[DIRECTIONS FOR THIS TASK]
Write out the material below again, unchanged.

[RAW DATA]
___

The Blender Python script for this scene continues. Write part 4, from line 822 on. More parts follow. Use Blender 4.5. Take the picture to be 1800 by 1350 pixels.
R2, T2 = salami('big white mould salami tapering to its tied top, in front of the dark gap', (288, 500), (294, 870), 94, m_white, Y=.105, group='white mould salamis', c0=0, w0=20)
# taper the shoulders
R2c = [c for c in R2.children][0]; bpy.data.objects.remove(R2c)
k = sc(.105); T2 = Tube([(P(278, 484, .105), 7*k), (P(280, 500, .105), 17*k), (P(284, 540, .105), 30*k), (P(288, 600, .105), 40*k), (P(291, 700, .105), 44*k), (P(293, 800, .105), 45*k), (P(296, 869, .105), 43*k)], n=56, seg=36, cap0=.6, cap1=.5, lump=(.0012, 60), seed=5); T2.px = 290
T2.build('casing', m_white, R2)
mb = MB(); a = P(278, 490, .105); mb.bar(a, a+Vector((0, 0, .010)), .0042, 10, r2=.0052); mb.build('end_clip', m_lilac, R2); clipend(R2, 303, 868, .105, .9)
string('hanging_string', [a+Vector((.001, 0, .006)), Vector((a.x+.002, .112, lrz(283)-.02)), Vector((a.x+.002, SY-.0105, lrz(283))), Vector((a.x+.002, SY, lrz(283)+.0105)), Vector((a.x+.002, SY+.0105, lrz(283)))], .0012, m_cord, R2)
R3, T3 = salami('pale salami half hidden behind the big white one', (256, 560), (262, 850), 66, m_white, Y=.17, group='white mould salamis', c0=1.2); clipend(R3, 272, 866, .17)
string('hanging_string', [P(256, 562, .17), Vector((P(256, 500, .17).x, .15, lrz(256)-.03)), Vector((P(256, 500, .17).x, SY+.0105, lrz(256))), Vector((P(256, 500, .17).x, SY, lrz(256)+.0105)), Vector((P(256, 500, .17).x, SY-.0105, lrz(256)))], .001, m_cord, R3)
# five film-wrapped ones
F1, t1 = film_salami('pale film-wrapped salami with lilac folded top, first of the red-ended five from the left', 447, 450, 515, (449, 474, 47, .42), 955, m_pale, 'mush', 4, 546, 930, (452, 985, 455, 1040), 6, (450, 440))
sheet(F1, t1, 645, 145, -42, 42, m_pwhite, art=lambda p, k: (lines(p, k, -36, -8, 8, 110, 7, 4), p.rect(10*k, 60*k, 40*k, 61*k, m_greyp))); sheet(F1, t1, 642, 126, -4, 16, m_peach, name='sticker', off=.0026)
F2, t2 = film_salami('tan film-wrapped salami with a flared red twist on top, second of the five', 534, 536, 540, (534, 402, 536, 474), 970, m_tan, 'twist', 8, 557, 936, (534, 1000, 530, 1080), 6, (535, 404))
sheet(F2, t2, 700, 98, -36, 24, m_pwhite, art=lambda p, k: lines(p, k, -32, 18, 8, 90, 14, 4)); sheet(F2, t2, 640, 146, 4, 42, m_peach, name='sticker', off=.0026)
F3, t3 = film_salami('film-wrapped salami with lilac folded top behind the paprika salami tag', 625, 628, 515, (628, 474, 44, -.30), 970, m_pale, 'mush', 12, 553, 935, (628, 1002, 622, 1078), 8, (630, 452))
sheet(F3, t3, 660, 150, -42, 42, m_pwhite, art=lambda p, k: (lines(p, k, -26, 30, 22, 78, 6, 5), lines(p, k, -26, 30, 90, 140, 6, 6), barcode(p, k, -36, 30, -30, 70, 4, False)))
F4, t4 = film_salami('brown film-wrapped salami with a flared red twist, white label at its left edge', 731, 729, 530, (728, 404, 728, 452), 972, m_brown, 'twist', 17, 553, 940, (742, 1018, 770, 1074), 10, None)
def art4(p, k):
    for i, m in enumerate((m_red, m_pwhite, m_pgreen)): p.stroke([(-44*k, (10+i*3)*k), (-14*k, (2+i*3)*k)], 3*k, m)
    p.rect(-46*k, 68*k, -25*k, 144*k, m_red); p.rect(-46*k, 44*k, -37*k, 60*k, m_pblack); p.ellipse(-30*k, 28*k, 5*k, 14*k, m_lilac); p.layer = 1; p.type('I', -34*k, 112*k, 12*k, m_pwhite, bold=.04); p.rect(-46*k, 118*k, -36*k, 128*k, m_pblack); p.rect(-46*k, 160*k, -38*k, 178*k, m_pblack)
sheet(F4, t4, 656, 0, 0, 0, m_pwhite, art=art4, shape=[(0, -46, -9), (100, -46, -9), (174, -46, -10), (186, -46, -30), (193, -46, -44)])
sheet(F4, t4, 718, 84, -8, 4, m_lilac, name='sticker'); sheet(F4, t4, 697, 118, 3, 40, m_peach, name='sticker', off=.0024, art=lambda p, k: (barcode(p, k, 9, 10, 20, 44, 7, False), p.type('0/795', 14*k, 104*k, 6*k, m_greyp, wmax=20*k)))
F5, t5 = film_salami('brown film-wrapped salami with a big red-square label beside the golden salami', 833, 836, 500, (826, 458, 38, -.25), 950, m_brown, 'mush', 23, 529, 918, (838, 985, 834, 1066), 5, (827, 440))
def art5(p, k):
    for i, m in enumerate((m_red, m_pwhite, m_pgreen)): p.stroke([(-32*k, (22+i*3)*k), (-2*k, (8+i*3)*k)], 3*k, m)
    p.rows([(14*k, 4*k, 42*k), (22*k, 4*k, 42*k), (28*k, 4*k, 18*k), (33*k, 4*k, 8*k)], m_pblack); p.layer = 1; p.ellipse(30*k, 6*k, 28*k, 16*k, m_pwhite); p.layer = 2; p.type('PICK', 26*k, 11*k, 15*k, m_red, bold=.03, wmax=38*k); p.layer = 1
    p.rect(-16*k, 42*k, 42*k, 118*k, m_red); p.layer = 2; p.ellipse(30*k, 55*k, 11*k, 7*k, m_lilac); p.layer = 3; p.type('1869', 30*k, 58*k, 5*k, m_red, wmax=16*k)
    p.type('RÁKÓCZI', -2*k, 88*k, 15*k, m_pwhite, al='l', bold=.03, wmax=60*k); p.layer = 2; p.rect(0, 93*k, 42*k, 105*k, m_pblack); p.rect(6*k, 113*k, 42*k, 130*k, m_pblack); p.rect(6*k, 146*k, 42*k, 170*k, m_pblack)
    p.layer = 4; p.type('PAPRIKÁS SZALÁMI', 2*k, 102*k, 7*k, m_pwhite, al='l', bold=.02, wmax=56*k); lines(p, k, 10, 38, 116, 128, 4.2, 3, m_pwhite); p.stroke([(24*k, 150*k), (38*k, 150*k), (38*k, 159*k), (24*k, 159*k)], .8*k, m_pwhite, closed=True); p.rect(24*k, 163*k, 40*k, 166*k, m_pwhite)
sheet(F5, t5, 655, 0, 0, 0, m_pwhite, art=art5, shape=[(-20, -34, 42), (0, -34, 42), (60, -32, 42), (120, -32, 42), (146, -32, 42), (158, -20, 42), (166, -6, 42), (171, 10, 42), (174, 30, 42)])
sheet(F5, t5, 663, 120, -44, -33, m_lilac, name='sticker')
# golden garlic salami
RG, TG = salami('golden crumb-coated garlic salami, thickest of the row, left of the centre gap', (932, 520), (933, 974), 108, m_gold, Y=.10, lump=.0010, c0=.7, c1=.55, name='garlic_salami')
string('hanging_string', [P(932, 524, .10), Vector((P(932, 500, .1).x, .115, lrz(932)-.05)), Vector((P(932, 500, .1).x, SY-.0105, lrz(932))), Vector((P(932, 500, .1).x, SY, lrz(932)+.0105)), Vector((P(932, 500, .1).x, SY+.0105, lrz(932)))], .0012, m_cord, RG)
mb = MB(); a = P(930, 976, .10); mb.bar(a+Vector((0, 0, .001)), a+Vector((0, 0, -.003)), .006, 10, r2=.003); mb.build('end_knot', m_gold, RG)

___

[TASK SOLUTION]
The Blender Python script for this scene continues. Write part 4, from line 822 on. More parts follow. Use Blender 4.5. Take the picture to be 1800 by 1350 pixels.
R2, T2 = salami('big white mould salami tapering to its tied top, in front of the dark gap', (288, 500), (294, 870), 94, m_white, Y=.105, group='white mould salamis', c0=0, w0=20)
# taper the shoulders
R2c = [c for c in R2.children][0]; bpy.data.objects.remove(R2c)
k = sc(.105); T2 = Tube([(P(278, 484, .105), 7*k), (P(280, 500, .105), 17*k), (P(284, 540, .105), 30*k), (P(288, 600, .105), 40*k), (P(291, 700, .105), 44*k), (P(293, 800, .105), 45*k), (P(296, 869, .105), 43*k)], n=56, seg=36, cap0=.6, cap1=.5, lump=(.0012, 60), seed=5); T2.px = 290
T2.build('casing', m_white, R2)
mb = MB(); a = P(278, 490, .105); mb.bar(a, a+Vector((0, 0, .010)), .0042, 10, r2=.0052); mb.build('end_clip', m_lilac, R2); clipend(R2, 303, 868, .105, .9)
string('hanging_string', [a+Vector((.001, 0, .006)), Vector((a.x+.002, .112, lrz(283)-.02)), Vector((a.x+.002, SY-.0105, lrz(283))), Vector((a.x+.002, SY, lrz(283)+.0105)), Vector((a.x+.002, SY+.0105, lrz(283)))], .0012, m_cord, R2)
R3, T3 = salami('pale salami half hidden behind the big white one', (256, 560), (262, 850), 66, m_white, Y=.17, group='white mould salamis', c0=1.2); clipend(R3, 272, 866, .17)
string('hanging_string', [P(256, 562, .17), Vector((P(256, 500, .17).x, .15, lrz(256)-.03)), Vector((P(256, 500, .17).x, SY+.0105, lrz(256))), Vector((P(256, 500, .17).x, SY, lrz(256)+.0105)), Vector((P(256, 500, .17).x, SY-.0105, lrz(256)))], .001, m_cord, R3)
# five film-wrapped ones
F1, t1 = film_salami('pale film-wrapped salami with lilac folded top, first of the red-ended five from the left', 447, 450, 515, (449, 474, 47, .42), 955, m_pale, 'mush', 4, 546, 930, (452, 985, 455, 1040), 6, (450, 440))
sheet(F1, t1, 645, 145, -42, 42, m_pwhite, art=lambda p, k: (lines(p, k, -36, -8, 8, 110, 7, 4), p.rect(10*k, 60*k, 40*k, 61*k, m_greyp))); sheet(F1, t1, 642, 126, -4, 16, m_peach, name='sticker', off=.0026)
F2, t2 = film_salami('tan film-wrapped salami with a flared red twist on top, second of the five', 534, 536, 540, (534, 402, 536, 474), 970, m_tan, 'twist', 8, 557, 936, (534, 1000, 530, 1080), 6, (535, 404))
sheet(F2, t2, 700, 98, -36, 24, m_pwhite, art=lambda p, k: lines(p, k, -32, 18, 8, 90, 14, 4)); sheet(F2, t2, 640, 146, 4, 42, m_peach, name='sticker', off=.0026)
F3, t3 = film_salami('film-wrapped salami with lilac folded top behind the paprika salami tag', 625, 628, 515, (628, 474, 44, -.30), 970, m_pale, 'mush', 12, 553, 935, (628, 1002, 622, 1078), 8, (630, 452))
sheet(F3, t3, 660, 150, -42, 42, m_pwhite, art=lambda p, k: (lines(p, k, -26, 30, 22, 78, 6, 5), lines(p, k, -26, 30, 90, 140, 6, 6), barcode(p, k, -36, 30, -30, 70, 4, False)))
F4, t4 = film_salami('brown film-wrapped salami with a flared red twist, white label at its left edge', 731, 729, 530, (728, 404, 728, 452), 972, m_brown, 'twist', 17, 553, 940, (742, 1018, 770, 1074), 10, None)
def art4(p, k):
    for i, m in enumerate((m_red, m_pwhite, m_pgreen)): p.stroke([(-44*k, (10+i*3)*k), (-14*k, (2+i*3)*k)], 3*k, m)
    p.rect(-46*k, 68*k, -25*k, 144*k, m_red); p.rect(-46*k, 44*k, -37*k, 60*k, m_pblack); p.ellipse(-30*k, 28*k, 5*k, 14*k, m_lilac); p.layer = 1; p.type('I', -34*k, 112*k, 12*k, m_pwhite, bold=.04); p.rect(-46*k, 118*k, -36*k, 128*k, m_pblack); p.rect(-46*k, 160*k, -38*k, 178*k, m_pblack)
sheet(F4, t4, 656, 0, 0, 0, m_pwhite, art=art4, shape=[(0, -46, -9), (100, -46, -9), (174, -46, -10), (186, -46, -30), (193, -46, -44)])
sheet(F4, t4, 718, 84, -8, 4, m_lilac, name='sticker'); sheet(F4, t4, 697, 118, 3, 40, m_peach, name='sticker', off=.0024, art=lambda p, k: (barcode(p, k, 9, 10, 20, 44, 7, False), p.type('0/795', 14*k, 104*k, 6*k, m_greyp, wmax=20*k)))
F5, t5 = film_salami('brown film-wrapped salami with a big red-square label beside the golden salami', 833, 836, 500, (826, 458, 38, -.25), 950, m_brown, 'mush', 23, 529, 918, (838, 985, 834, 1066), 5, (827, 440))
def art5(p, k):
    for i, m in enumerate((m_red, m_pwhite, m_pgreen)): p.stroke([(-32*k, (22+i*3)*k), (-2*k, (8+i*3)*k)], 3*k, m)
    p.rows([(14*k, 4*k, 42*k), (22*k, 4*k, 42*k), (28*k, 4*k, 18*k), (33*k, 4*k, 8*k)], m_pblack); p.layer = 1; p.ellipse(30*k, 6*k, 28*k, 16*k, m_pwhite); p.layer = 2; p.type('PICK', 26*k, 11*k, 15*k, m_red, bold=.03, wmax=38*k); p.layer = 1
    p.rect(-16*k, 42*k, 42*k, 118*k, m_red); p.layer = 2; p.ellipse(30*k, 55*k, 11*k, 7*k, m_lilac); p.layer = 3; p.type('1869', 30*k, 58*k, 5*k, m_red, wmax=16*k)
    p.type('RÁKÓCZI', -2*k, 88*k, 15*k, m_pwhite, al='l', bold=.03, wmax=60*k); p.layer = 2; p.rect(0, 93*k, 42*k, 105*k, m_pblack); p.rect(6*k, 113*k, 42*k, 130*k, m_pblack); p.rect(6*k, 146*k, 42*k, 170*k, m_pblack)
    p.layer = 4; p.type('PAPRIKÁS SZALÁMI', 2*k, 102*k, 7*k, m_pwhite, al='l', bold=.02, wmax=56*k); lines(p, k, 10, 38, 116, 128, 4.2, 3, m_pwhite); p.stroke([(24*k, 150*k), (38*k, 150*k), (38*k, 159*k), (24*k, 159*k)], .8*k, m_pwhite, closed=True); p.rect(24*k, 163*k, 40*k, 166*k, m_pwhite)
sheet(F5, t5, 655, 0, 0, 0, m_pwhite, art=art5, shape=[(-20, -34, 42), (0, -34, 42), (60, -32, 42), (120, -32, 42), (146, -32, 42), (158, -20, 42), (166, -6, 42), (171, 10, 42), (174, 30, 42)])
sheet(F5, t5, 663, 120, -44, -33, m_lilac, name='sticker')
# golden garlic salami
RG, TG = salami('golden crumb-coated garlic salami, thickest of the row, left of the centre gap', (932, 520), (933, 974), 108, m_gold, Y=.10, lump=.0010, c0=.7, c1=.55, name='garlic_salami')
string('hanging_string', [P(932, 524, .10), Vector((P(932, 500, .1).x, .115, lrz(932)-.05)), Vector((P(932, 500, .1).x, SY-.0105, lrz(932))), Vector((P(932, 500, .1).x, SY, lrz(932)+.0105)), Vector((P(932, 500, .1).x, SY+.0105, lrz(932)))], .0012, m_cord, RG)
mb = MB(); a = P(930, 976, .10); mb.bar(a+Vector((0, 0, .001)), a+Vector((0, 0, -.003)), .006, 10, r2=.003); mb.build('end_knot', m_gold, RG)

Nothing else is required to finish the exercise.